There aren’t absolute stand-out melodies, but an overall feel of garnets in post-war mud as recit grey moves to heart-stopping aria. There’s lovely half-number ripples ‘Dig Deep Mrs Harris’ and with such lyrics as ‘shirt by shirt’ we dimly recall other lyrics, other musicals. But like Sondheim, Taylor’s music and orchestration consists of mostly through-composed numbers morphing from one to the other, orchestration rather than melodic content defining them. Taylor sounds like no-one else here; designer drabness is never dull.

Machin’s now a French char. Riding’s reincarnation is an initially hostile Dior show-and-client manager Madame Colbert, their mutual would-be-nemeses Wilmot’s officious Dior manager Monsieur Armande (he takes other harrumph parts), and snobby American Sybil Sullivan (Sloane again). Meadows reappears as the egalitarian Marquis rescuing Ada and Colbert from Sullivan’s wrath, with an elegant bonding on how to grow roses. Maskell returns as another initially officious type, Andre.

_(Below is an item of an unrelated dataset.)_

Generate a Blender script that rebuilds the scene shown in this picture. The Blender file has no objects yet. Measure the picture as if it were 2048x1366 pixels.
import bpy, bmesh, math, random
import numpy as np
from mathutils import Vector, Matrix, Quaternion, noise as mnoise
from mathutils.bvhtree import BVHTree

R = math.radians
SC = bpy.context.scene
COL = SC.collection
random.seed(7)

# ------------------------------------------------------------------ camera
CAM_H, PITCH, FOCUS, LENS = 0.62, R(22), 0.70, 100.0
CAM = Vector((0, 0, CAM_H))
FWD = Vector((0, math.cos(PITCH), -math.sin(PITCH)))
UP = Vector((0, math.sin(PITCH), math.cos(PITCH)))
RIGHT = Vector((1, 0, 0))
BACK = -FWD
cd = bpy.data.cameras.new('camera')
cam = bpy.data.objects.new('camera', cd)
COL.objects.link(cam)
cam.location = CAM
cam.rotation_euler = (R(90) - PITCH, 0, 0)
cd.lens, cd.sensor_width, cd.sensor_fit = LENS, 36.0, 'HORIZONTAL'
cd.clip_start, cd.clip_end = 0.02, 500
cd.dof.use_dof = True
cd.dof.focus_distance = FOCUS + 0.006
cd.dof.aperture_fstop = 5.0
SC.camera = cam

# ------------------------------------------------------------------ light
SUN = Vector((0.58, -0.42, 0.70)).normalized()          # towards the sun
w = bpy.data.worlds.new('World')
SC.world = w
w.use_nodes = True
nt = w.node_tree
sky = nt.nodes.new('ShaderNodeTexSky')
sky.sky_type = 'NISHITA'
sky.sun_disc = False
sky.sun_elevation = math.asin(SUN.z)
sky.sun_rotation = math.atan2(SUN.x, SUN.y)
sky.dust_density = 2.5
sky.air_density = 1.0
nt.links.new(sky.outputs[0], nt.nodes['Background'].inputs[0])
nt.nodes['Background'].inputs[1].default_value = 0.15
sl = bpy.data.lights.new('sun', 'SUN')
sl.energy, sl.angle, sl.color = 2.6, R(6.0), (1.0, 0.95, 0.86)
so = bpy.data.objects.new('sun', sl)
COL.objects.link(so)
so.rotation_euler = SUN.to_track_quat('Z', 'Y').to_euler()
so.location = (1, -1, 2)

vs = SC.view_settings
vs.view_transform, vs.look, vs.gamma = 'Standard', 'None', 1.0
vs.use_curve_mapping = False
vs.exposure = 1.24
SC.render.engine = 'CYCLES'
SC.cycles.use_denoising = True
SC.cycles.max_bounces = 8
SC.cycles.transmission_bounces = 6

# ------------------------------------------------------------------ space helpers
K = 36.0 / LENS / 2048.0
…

When Pitt-Pulford reappears as the warmly appreciative model Natasha Mrs Harris realizes Andre’s keen on her and they form a trio centring the second act. Maskell’s ‘And she kissed me’ is the most exuberant second-half number, with brilliant orchestral writing in the winds (very French). Pitt-Pulford’s solo contrasts, plangent with her frantic photo-fit life matching Andre in a photo-finish in ‘Chocolate Cake’. Helps Natasha likes a spot of cleaning. And cake. Rhona McGregor ‘s the impoverished  Flower Girl in both capitals and miracle-seaming Dressmaker.

There’s fine ensemble support from Ella Bassett-Jull, Skye Broughton, Lydia Hague, Ella Jarman, Emily McAlpine, Charlotte Schofield, Freya Shepherd-Bland, Evie Shiner modelling dresses.

All the main cast are superb, those solo moments above the most catching. Beyond is Burt, mingling yarns of victories shadowed in calamity with fortitude and great heart. Burt will prove definitive, her range inflected with evanescent joys, shimmering before they’re lost in some palpable serge.

This musical never lets up. You might guess it should pull a tear or three. A must-see.